Financially this is of course a very strong set of numbers, with planned efficiencies really beginning to kick in, while moving equipment to where it can obtain the best returns is helping maintain and even improve profitability
in the face of some local challenges.

However the business could over the longer term become overly dependent on a notoriously volatile and - in our business - highly cyclical geographic region. It does seem though that the company is taking steps address this by reinforcing and expanding its German business, while running with and encouraging the very positive gains in France. So it is clearly 'on the case'. One aspect that it might need to keep a cautionary eye on is the UK, which delivers almost half its revenues and, in many years, the bulk of its profits.
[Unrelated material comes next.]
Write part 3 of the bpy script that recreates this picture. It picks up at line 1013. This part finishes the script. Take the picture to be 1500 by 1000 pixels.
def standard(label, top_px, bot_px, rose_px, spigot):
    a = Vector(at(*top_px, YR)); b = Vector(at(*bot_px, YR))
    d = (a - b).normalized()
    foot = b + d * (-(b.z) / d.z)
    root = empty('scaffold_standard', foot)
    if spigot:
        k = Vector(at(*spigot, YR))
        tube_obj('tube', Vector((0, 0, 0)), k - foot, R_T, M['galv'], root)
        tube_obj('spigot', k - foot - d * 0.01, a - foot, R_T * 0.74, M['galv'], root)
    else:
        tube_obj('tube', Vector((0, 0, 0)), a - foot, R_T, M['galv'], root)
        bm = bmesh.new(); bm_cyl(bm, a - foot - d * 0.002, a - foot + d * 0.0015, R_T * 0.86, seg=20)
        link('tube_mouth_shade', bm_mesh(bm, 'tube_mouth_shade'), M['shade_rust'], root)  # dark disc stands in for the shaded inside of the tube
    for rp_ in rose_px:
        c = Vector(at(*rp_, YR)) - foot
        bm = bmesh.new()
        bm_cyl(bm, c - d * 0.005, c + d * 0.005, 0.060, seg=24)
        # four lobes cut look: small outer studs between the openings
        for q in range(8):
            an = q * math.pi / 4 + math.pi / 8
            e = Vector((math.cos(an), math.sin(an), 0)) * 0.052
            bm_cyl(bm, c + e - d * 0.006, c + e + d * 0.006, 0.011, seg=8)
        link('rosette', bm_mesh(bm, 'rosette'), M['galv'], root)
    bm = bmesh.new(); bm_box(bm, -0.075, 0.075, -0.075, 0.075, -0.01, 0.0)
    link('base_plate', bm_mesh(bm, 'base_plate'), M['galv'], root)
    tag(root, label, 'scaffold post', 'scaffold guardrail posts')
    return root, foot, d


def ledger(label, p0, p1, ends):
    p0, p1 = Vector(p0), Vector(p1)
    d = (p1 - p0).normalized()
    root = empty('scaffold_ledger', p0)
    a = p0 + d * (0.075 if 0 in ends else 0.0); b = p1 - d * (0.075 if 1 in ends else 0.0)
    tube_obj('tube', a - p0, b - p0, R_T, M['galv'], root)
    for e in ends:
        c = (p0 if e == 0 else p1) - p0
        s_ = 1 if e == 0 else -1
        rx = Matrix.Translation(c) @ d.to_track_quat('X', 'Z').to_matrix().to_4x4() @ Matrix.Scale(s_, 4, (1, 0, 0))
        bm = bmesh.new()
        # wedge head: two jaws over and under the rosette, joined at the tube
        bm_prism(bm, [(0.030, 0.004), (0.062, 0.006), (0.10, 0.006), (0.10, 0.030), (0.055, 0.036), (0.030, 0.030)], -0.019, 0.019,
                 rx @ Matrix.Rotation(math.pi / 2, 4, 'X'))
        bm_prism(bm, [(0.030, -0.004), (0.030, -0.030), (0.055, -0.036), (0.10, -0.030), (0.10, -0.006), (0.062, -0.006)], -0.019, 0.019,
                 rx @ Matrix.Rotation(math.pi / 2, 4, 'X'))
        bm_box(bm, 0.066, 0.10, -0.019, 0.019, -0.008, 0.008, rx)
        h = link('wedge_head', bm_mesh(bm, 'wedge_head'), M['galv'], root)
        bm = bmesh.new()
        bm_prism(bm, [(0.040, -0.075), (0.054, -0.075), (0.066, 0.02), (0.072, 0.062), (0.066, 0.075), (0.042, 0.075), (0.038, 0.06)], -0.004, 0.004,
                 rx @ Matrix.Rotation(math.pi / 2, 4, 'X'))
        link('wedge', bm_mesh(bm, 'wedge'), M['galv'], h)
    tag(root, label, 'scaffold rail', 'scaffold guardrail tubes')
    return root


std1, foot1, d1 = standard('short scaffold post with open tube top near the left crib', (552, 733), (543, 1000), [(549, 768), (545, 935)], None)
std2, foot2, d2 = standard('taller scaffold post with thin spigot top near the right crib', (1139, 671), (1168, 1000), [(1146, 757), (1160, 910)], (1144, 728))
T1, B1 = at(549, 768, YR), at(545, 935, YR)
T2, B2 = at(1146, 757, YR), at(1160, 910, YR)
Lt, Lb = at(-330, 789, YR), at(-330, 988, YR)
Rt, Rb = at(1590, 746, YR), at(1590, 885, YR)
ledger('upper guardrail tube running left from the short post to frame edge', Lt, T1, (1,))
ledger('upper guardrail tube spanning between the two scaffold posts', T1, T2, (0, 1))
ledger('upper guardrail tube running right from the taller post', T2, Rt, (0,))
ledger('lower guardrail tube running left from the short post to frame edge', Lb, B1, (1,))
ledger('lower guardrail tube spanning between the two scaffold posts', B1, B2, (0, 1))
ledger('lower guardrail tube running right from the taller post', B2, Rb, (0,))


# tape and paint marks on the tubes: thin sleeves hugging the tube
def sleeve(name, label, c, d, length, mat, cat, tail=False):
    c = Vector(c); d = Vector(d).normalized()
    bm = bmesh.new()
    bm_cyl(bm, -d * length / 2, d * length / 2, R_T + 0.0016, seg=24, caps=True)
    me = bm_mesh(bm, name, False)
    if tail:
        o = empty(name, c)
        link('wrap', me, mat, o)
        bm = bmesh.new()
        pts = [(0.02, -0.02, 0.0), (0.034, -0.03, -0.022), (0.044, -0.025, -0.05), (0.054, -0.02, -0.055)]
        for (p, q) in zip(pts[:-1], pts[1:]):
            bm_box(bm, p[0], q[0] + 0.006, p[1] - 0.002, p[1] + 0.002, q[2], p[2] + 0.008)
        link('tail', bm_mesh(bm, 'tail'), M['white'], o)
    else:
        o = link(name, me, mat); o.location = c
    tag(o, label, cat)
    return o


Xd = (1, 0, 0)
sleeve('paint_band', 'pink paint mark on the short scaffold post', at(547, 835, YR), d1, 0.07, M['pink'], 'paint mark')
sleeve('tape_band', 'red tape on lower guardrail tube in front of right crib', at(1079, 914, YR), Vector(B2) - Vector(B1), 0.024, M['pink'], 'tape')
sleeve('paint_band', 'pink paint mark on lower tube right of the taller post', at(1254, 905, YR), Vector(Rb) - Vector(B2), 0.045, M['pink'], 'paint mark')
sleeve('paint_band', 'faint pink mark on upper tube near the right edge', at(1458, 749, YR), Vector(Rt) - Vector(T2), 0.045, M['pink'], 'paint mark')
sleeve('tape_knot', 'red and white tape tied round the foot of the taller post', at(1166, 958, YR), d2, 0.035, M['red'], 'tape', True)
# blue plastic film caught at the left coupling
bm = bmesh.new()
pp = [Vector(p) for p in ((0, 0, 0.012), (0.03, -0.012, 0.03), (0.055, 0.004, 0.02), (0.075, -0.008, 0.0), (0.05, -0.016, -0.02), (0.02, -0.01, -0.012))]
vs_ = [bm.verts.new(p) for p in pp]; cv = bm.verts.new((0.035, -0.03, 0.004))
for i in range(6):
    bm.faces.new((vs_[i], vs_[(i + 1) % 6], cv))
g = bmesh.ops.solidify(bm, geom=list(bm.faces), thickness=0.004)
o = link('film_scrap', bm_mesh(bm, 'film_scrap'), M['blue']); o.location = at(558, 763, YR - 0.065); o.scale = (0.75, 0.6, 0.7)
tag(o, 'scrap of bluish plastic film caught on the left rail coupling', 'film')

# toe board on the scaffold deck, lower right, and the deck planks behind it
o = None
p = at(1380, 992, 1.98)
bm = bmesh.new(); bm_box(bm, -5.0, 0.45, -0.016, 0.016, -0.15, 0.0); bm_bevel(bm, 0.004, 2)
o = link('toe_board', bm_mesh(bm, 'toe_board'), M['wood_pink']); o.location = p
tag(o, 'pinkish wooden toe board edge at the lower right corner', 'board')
The company says it is gaining market share with its major UK clients, which should yield some excellent results in the years ahead as infrastructure spending picks up again. However it also needs to keep on top of small to medium and regional customers, where it could be in danger of some slippage due to its more 'corporate' structure than some of its smaller rivals.
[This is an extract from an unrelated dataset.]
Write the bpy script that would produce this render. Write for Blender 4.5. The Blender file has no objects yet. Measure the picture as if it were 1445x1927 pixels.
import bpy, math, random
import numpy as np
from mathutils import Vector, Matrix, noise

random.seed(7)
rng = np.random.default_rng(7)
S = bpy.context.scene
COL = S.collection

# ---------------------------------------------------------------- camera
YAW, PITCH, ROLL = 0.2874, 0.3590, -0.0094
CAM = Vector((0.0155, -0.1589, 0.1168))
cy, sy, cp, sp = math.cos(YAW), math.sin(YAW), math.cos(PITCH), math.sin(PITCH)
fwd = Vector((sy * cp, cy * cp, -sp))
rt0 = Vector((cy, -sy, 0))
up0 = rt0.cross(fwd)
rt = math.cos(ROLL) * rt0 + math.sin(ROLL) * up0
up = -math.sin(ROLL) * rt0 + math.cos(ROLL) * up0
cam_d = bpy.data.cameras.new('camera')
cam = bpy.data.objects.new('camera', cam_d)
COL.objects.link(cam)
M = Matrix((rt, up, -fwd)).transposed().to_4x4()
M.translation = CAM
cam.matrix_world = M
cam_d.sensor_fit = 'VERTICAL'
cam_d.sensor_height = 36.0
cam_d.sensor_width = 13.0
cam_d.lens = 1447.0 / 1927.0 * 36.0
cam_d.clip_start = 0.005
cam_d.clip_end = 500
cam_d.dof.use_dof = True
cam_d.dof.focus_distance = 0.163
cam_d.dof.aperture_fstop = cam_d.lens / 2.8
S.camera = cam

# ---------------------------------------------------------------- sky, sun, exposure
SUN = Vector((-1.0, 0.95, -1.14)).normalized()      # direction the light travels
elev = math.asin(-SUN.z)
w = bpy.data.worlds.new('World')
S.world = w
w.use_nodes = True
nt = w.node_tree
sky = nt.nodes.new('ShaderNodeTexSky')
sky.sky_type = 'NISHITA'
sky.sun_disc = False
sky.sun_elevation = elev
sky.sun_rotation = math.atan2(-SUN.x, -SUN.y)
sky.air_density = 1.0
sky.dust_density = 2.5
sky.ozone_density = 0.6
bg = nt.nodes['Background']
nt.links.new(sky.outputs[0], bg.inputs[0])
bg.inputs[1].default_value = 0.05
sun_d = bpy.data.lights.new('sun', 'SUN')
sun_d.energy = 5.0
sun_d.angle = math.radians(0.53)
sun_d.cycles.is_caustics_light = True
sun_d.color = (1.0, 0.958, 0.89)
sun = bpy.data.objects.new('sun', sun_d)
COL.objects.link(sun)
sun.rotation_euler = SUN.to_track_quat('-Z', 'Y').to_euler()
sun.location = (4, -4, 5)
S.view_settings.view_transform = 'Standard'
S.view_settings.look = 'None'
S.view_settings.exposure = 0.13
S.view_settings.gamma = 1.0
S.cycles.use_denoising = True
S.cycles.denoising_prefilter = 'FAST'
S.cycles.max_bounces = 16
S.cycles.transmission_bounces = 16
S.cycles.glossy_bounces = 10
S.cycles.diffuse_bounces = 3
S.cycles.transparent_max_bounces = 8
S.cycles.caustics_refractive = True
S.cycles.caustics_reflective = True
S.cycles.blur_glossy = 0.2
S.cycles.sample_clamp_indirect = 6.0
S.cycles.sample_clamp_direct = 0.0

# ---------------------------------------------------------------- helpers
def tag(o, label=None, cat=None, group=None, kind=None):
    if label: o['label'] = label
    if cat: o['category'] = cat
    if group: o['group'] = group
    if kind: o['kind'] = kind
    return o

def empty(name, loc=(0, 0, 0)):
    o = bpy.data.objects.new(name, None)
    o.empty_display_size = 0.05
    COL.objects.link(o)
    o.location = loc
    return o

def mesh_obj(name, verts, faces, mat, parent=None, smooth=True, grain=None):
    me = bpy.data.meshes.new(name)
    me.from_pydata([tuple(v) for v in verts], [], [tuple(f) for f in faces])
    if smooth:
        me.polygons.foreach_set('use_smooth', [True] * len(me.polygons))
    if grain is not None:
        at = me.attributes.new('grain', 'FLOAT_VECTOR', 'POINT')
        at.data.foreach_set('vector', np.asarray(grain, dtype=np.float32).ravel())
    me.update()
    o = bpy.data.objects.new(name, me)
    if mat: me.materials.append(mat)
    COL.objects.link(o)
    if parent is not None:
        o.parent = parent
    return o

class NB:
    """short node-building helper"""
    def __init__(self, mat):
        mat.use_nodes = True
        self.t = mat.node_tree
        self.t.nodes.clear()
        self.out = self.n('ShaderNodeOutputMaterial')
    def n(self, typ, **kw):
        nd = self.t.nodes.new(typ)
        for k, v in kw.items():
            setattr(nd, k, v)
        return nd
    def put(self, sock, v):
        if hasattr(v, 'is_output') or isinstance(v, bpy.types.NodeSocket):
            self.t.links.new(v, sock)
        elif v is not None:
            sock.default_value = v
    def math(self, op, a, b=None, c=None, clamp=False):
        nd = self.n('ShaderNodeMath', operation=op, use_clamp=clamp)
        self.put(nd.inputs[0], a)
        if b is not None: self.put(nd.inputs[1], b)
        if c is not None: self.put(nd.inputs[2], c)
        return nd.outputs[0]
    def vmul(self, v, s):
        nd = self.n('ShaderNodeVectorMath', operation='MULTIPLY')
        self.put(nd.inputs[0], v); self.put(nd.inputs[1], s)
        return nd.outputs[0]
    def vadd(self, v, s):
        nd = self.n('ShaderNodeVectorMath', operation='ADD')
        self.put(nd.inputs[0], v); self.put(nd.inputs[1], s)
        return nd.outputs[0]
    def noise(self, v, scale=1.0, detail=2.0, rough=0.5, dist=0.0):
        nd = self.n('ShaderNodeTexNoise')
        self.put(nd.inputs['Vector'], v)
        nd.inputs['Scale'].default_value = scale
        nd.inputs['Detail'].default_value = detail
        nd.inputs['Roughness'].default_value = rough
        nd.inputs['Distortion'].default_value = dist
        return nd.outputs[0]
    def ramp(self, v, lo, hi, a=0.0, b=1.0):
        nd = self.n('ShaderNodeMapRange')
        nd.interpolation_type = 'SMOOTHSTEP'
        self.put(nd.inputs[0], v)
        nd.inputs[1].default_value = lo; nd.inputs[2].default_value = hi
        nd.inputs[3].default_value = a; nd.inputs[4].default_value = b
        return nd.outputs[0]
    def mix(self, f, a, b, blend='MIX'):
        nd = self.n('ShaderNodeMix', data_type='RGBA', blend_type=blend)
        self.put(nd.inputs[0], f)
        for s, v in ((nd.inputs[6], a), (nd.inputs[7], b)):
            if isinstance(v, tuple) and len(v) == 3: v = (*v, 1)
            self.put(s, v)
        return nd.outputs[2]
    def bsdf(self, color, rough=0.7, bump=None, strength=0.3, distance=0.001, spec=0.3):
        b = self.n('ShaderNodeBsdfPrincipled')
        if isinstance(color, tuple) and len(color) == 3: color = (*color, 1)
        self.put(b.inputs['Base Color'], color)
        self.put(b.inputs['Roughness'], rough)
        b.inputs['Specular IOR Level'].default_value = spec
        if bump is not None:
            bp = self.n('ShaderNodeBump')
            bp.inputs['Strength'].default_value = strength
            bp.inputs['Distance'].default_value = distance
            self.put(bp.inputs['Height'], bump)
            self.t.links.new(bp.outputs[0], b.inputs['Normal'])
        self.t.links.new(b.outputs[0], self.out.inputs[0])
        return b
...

The company has an exceptional product offering in the UK and is well ahead of the pack when it comes to safety and quality procedures- an increasingly important aspect of the business - not to mention strength of organisation and innovation. But in the past it has lost the 'human touch' and that was only overcome by heavy spending on buying up local companies that brought it back. It is hard to maintain such a major market share as competitors of all types and sizes snip away at your business, but Lavendon has all the ingredients and needs to make sure that it keeps on using them effectively.

Having said all this the company is performing very well and is well placed to benefit in the years ahead as the European market begins to gather pace.
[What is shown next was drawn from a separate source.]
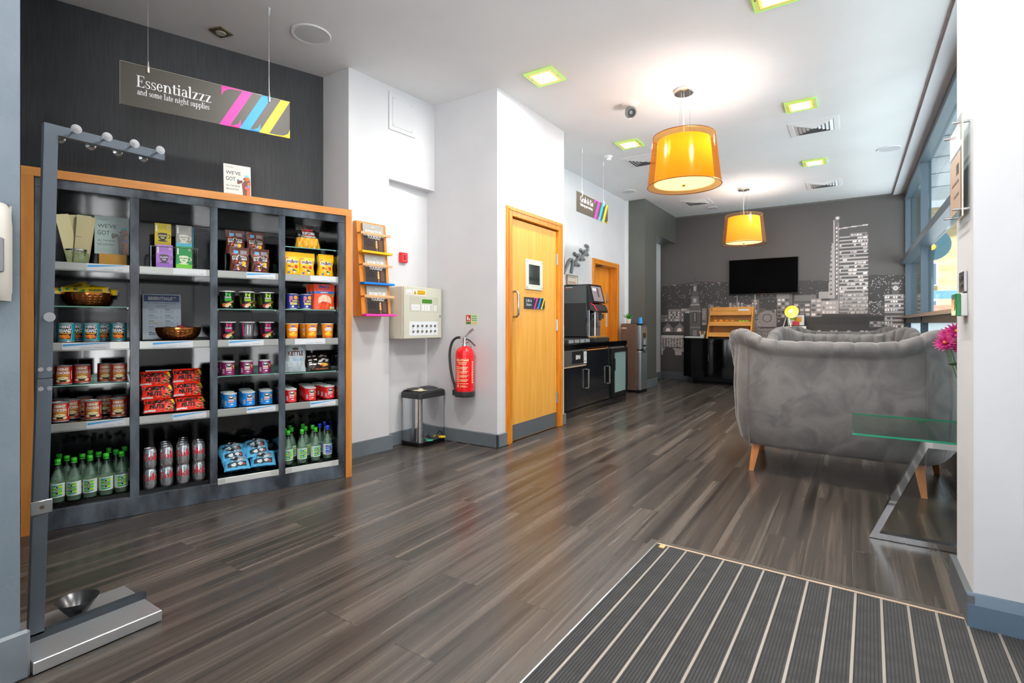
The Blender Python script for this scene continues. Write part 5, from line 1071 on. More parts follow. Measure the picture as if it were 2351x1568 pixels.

The future for the business is bright.

Comments

AccessibL
It's always great to see a UK company doing as well as this, especially as the world market is down. As far as I can understand it, though, this is the first year, however things have ranged, that Lavendon have skipped a pay rise for their UK emplyees. They appear to be increasing the payout to the shareholders, which is good, as their share scheme to their emloyees is very good, although not everyone in involved.
They advertise their success outwardly, but let down the people who create it. Lavendon/Nationwide are now a fairly united crowd of the the take-overs from several years ago. In my experience, their employees are very committed to making the system work. They have the knowledge and know-how from many different brands, and seem to be using their information to full effect. Very good luck to them. Lavendon should not, however, forget the individuals who are doing this duty. Many people are hovering at capacity level for their obligations, which is not good. Effort goes unrecognised, but adherence to silly systems, like the rest of the gloves-and-glasses crowd, where you can't park on site, but it's possible to disable yourself for life carting your tools there, is just accepted.